3. Penal Code, Section 156 Indecent Practices Between Males

“Any male person who, whether in public or private, commits any act of gross indecency with another male person, or procures another male person to commit any act of gross indecency with him, or attempts to procure the commission of any such act by any male person with himself or with another male person, whether in public or private, shall be guilty of a felony and shall be liable to imprisonment for five years, with or without corporal punishment.” Full text.

4. Penal Code, Section 137A Indecent Practices Between Females

“Any female person who, whether in public or private, commits any act of gross indecency with another female shall be guilty of an offence and liable to a prison term of five years.” Full text.

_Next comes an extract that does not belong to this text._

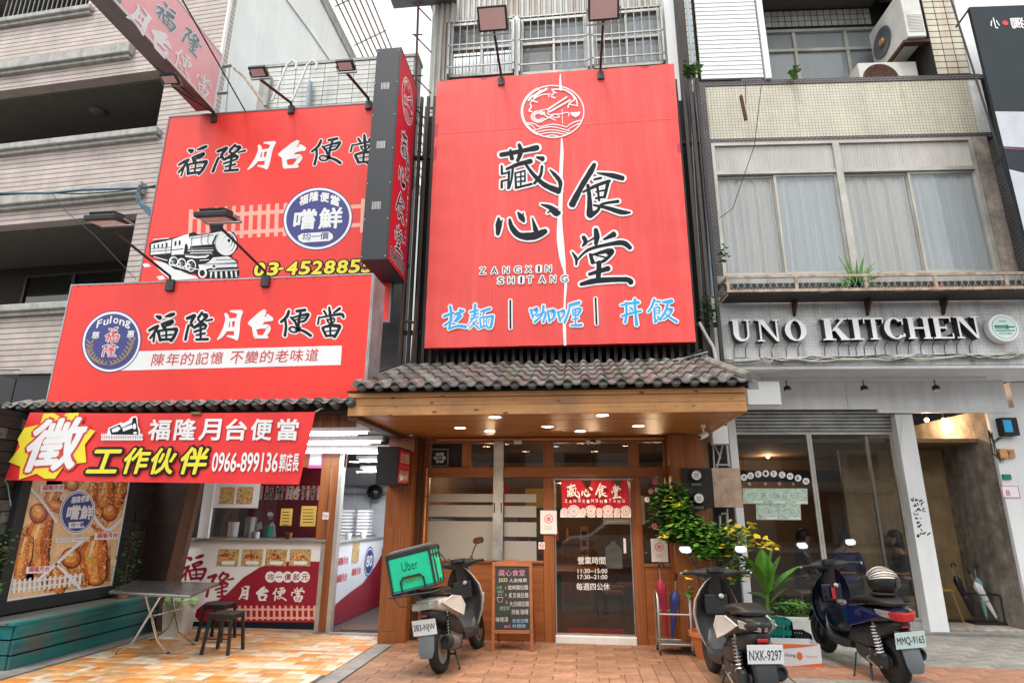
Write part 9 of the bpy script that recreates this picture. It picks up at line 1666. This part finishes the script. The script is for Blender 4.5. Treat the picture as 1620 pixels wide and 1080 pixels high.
b=MB();b.poly(FCb,[(wd_*.52+.032*math.cos(i*.4),.12+.04*math.sin(i*.4))for i in range(16)],.0015);part('logo_print',b,M['cardo'],CB,fix=False);b=MB();ttext(b,FCb,'Hsing',(wd_*.2,.1),(wd_*.43,.1),(wd_*.2,.145),.0015);part('lettering',b,M['ink'],CB,fix=False);b=MB();ttext(b,FCb,'Thanks U',(wd_*.64,.11),(wd_*.9,.11),(wd_*.64,.13),.0015);part('lettering',b,M['cardo'],CB,fix=False)
# --- the other side of the street, seen in the glass
OB=thing('opposite_building','plain apartment row across the street, mirrored in the shop glass','building',(0,-17,0));part('wall',MB().box(-30,30,-20,-17,0,9.5),M['concrete_l'],OB);FO=Face((0,-16.99,0),(-1,0,0))
for i in range(-6,7):
 for z in(3.6,6.6):part('window',MB().fbox(FO,(i*4-.9,i*4+.9,z,z+1.5),-.02,.04),M['carglass'],OB)
 part('shutter',MB().fbox(FO,(i*4-1.6,i*4+1.6,.1,2.7),-.02,.05),M['galv' if i%2 else 'roomd'],OB)
part('canopy',MB().box(-30,30,-16.98,-15.6,2.9,3.1),M['greymet'],OB)
def car(x,y,lab):
 t=thing('parked_car',lab,'car',(x,y,0));prof=[(-2.1,.35),(-2.15,.75),(-1.9,.95),(-1.3,1.0),(-.75,1.42),(.7,1.45),(1.35,1.02),(2.0,.9),(2.15,.6),(2.1,.3)]
 part('body',MB().loft([[Vector((x+px_,y+w_,z_*(1 if abs(w_)<.8 else.96)+.0))for px_,z_ in prof]for w_ in(-.85,-.75,.75,.85)]),M['carw'],t,smooth=True,bevel=.04)
 for s_ in(-1,1):
  part('side_glass',MB().add([Vector((x+a_,y+s_*.858,z_))for a_,z_ in((-1.15,1.02),(-.72,1.34),(.62,1.36),(1.15,1.02))],[(0,1,2,3)]),M['carglass'],t)
  for wx in(-1.3,1.3):part('wheel',MB().lathe((x+wx,y+s_*.7,.31),(0,s_,0),[(.3,0),(.31,.02),(.31,.18),(.28,.2),(.1,.19)],20),M['rubber'],t,smooth=True)
car(1.5,-2.6,'white car parked at the kerb behind the viewpoint, mirrored in the glass door');car(-5.0,-2.6,'second white car parked at the kerb behind the viewpoint')
bpy.context.view_layer.update()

5. Penal Code, Section 180(g) Idle and Disorderly Persons

“The following persons—

(g) every male person who wears the hair of his head in such a fashion as, when he is standing upright, the main line of the bottom of the mass of hair (other than hair growing on his face or on the nape of his neck) lies below an imaginary line drawn horizontally around his head at the level of the mouth,

shall be deemed idle and disorderly persons, and shall be liable for the first offence to a fine of K20 and to imprisonment for three months and for a subsequent offence to a fine of K50 and to imprisonment for six months.” Full text.

6. Nowhere to Turn

Chibwezo, W., ‘Blackmail Among Gay People in Malawi’, in Thoreson, R., Cook, S., (eds), Nowhere to Turn, 2011.